What is required → Quote every line as written. Omit pictures.

Listed entries →
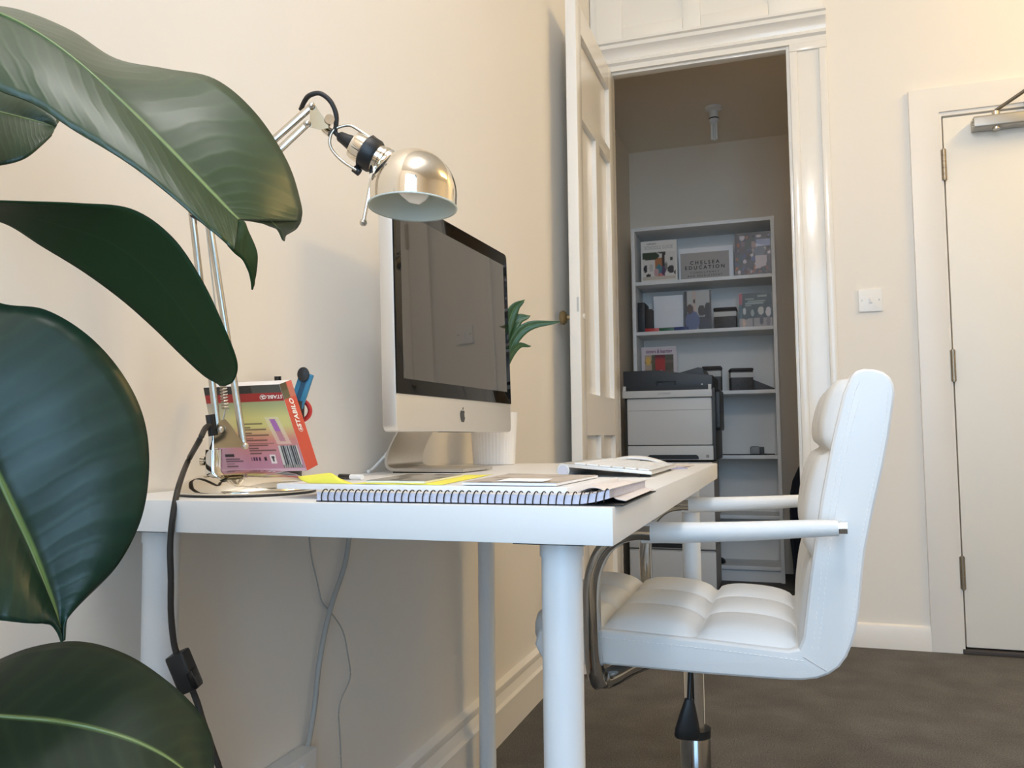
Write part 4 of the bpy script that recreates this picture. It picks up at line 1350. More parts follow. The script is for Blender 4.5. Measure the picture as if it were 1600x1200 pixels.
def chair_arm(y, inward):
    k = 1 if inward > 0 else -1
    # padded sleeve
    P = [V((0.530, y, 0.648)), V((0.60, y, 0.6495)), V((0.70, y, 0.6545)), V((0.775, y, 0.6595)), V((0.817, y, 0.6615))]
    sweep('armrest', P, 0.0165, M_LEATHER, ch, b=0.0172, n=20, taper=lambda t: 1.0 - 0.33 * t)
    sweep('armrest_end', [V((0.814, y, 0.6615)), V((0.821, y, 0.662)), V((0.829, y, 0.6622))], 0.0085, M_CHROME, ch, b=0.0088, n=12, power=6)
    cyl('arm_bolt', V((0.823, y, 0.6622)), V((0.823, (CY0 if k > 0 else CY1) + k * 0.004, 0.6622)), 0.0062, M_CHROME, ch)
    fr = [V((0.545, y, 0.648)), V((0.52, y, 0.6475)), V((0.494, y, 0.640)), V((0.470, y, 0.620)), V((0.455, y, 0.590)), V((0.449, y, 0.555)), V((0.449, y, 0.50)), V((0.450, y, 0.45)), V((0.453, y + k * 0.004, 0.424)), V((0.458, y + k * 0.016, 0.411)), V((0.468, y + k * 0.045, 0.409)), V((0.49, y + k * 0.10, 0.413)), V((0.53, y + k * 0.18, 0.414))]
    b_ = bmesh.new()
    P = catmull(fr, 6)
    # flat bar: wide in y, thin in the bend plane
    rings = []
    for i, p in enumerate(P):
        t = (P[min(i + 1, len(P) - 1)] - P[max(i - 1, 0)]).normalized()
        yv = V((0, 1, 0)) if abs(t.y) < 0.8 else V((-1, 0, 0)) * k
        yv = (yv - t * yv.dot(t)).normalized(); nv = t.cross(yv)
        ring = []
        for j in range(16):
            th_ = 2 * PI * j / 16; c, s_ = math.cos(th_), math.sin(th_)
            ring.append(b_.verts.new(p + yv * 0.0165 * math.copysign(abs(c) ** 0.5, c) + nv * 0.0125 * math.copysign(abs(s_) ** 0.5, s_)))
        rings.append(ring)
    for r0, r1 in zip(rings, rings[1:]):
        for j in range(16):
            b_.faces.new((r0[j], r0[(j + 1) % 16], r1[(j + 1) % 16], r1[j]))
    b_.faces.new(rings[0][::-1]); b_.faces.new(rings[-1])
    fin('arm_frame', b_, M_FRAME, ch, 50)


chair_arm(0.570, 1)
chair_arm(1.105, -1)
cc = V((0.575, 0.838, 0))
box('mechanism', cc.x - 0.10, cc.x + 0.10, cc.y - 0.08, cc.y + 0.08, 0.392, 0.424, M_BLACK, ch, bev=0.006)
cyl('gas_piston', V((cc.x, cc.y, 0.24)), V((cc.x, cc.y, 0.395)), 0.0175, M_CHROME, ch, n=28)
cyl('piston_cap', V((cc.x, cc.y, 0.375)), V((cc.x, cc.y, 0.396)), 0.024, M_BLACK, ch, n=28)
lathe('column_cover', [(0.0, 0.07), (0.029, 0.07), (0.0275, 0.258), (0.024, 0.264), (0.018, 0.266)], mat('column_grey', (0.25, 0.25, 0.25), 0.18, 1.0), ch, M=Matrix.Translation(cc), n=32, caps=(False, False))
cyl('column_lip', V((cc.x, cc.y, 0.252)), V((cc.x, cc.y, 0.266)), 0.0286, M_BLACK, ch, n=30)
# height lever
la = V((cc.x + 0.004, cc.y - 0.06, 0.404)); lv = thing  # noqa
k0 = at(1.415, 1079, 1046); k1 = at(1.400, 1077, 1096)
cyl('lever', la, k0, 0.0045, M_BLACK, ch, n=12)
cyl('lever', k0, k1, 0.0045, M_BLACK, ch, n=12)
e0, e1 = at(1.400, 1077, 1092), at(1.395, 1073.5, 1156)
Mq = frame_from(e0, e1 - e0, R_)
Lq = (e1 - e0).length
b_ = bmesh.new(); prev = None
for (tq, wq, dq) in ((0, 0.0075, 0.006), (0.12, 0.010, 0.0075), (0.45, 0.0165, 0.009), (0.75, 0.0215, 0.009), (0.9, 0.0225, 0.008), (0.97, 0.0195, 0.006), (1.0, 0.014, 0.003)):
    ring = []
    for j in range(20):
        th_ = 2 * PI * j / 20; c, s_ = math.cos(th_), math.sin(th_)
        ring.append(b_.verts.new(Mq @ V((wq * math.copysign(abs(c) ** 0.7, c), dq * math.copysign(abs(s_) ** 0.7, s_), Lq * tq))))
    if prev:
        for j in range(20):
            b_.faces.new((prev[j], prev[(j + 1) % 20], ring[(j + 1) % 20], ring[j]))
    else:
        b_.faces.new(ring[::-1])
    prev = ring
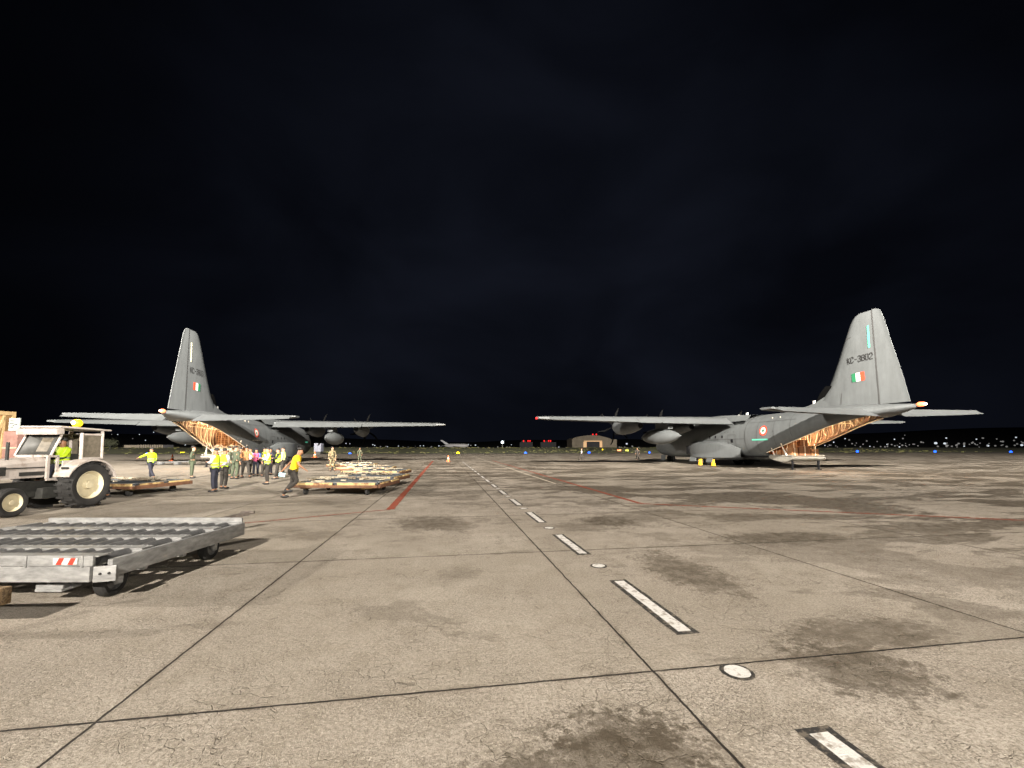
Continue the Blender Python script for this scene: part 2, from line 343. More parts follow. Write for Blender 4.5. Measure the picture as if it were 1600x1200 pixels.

Result of the exercise →
Write part 4 of the bpy script that recreates this picture. It picks up at line 1350. More parts follow. The script is for Blender 4.5. Measure the picture as if it were 1600x1200 pixels.
def chair_arm(y, inward):
    k = 1 if inward > 0 else -1
    # padded sleeve
    P = [V((0.530, y, 0.648)), V((0.60, y, 0.6495)), V((0.70, y, 0.6545)), V((0.775, y, 0.6595)), V((0.817, y, 0.6615))]
    sweep('armrest', P, 0.0165, M_LEATHER, ch, b=0.0172, n=20, taper=lambda t: 1.0 - 0.33 * t)
    sweep('armrest_end', [V((0.814, y, 0.6615)), V((0.821, y, 0.662)), V((0.829, y, 0.6622))], 0.0085, M_CHROME, ch, b=0.0088, n=12, power=6)
    cyl('arm_bolt', V((0.823, y, 0.6622)), V((0.823, (CY0 if k > 0 else CY1) + k * 0.004, 0.6622)), 0.0062, M_CHROME, ch)
    fr = [V((0.545, y, 0.648)), V((0.52, y, 0.6475)), V((0.494, y, 0.640)), V((0.470, y, 0.620)), V((0.455, y, 0.590)), V((0.449, y, 0.555)), V((0.449, y, 0.50)), V((0.450, y, 0.45)), V((0.453, y + k * 0.004, 0.424)), V((0.458, y + k * 0.016, 0.411)), V((0.468, y + k * 0.045, 0.409)), V((0.49, y + k * 0.10, 0.413)), V((0.53, y + k * 0.18, 0.414))]
    b_ = bmesh.new()
    P = catmull(fr, 6)
    # flat bar: wide in y, thin in the bend plane
    rings = []
    for i, p in enumerate(P):
        t = (P[min(i + 1, len(P) - 1)] - P[max(i - 1, 0)]).normalized()
        yv = V((0, 1, 0)) if abs(t.y) < 0.8 else V((-1, 0, 0)) * k
        yv = (yv - t * yv.dot(t)).normalized(); nv = t.cross(yv)
        ring = []
        for j in range(16):
            th_ = 2 * PI * j / 16; c, s_ = math.cos(th_), math.sin(th_)
            ring.append(b_.verts.new(p + yv * 0.0165 * math.copysign(abs(c) ** 0.5, c) + nv * 0.0125 * math.copysign(abs(s_) ** 0.5, s_)))
        rings.append(ring)
    for r0, r1 in zip(rings, rings[1:]):
        for j in range(16):
            b_.faces.new((r0[j], r0[(j + 1) % 16], r1[(j + 1) % 16], r1[j]))
    b_.faces.new(rings[0][::-1]); b_.faces.new(rings[-1])
    fin('arm_frame', b_, M_FRAME, ch, 50)


chair_arm(0.570, 1)
chair_arm(1.105, -1)
cc = V((0.575, 0.838, 0))
box('mechanism', cc.x - 0.10, cc.x + 0.10, cc.y - 0.08, cc.y + 0.08, 0.392, 0.424, M_BLACK, ch, bev=0.006)
cyl('gas_piston', V((cc.x, cc.y, 0.24)), V((cc.x, cc.y, 0.395)), 0.0175, M_CHROME, ch, n=28)
cyl('piston_cap', V((cc.x, cc.y, 0.375)), V((cc.x, cc.y, 0.396)), 0.024, M_BLACK, ch, n=28)
lathe('column_cover', [(0.0, 0.07), (0.029, 0.07), (0.0275, 0.258), (0.024, 0.264), (0.018, 0.266)], mat('column_grey', (0.25, 0.25, 0.25), 0.18, 1.0), ch, M=Matrix.Translation(cc), n=32, caps=(False, False))
cyl('column_lip', V((cc.x, cc.y, 0.252)), V((cc.x, cc.y, 0.266)), 0.0286, M_BLACK, ch, n=30)
# height lever
la = V((cc.x + 0.004, cc.y - 0.06, 0.404)); lv = thing  # noqa
k0 = at(1.415, 1079, 1046); k1 = at(1.400, 1077, 1096)
cyl('lever', la, k0, 0.0045, M_BLACK, ch, n=12)
cyl('lever', k0, k1, 0.0045, M_BLACK, ch, n=12)
e0, e1 = at(1.400, 1077, 1092), at(1.395, 1073.5, 1156)
Mq = frame_from(e0, e1 - e0, R_)
Lq = (e1 - e0).length
b_ = bmesh.new(); prev = None
for (tq, wq, dq) in ((0, 0.0075, 0.006), (0.12, 0.010, 0.0075), (0.45, 0.0165, 0.009), (0.75, 0.0215, 0.009), (0.9, 0.0225, 0.008), (0.97, 0.0195, 0.006), (1.0, 0.014, 0.003)):
    ring = []
    for j in range(20):
        th_ = 2 * PI * j / 20; c, s_ = math.cos(th_), math.sin(th_)
        ring.append(b_.verts.new(Mq @ V((wq * math.copysign(abs(c) ** 0.7, c), dq * math.copysign(abs(s_) ** 0.7, s_), Lq * tq))))
    if prev:
        for j in range(20):
            b_.faces.new((prev[j], prev[(j + 1) % 20], ring[(j + 1) % 20], ring[j]))
    else:
        b_.faces.new(ring[::-1])
    prev = ring
Continue the Blender Python script for this scene: part 2, from line 343. More parts follow. Write for Blender 4.5. Measure the picture as if it were 1600x1200 pixels.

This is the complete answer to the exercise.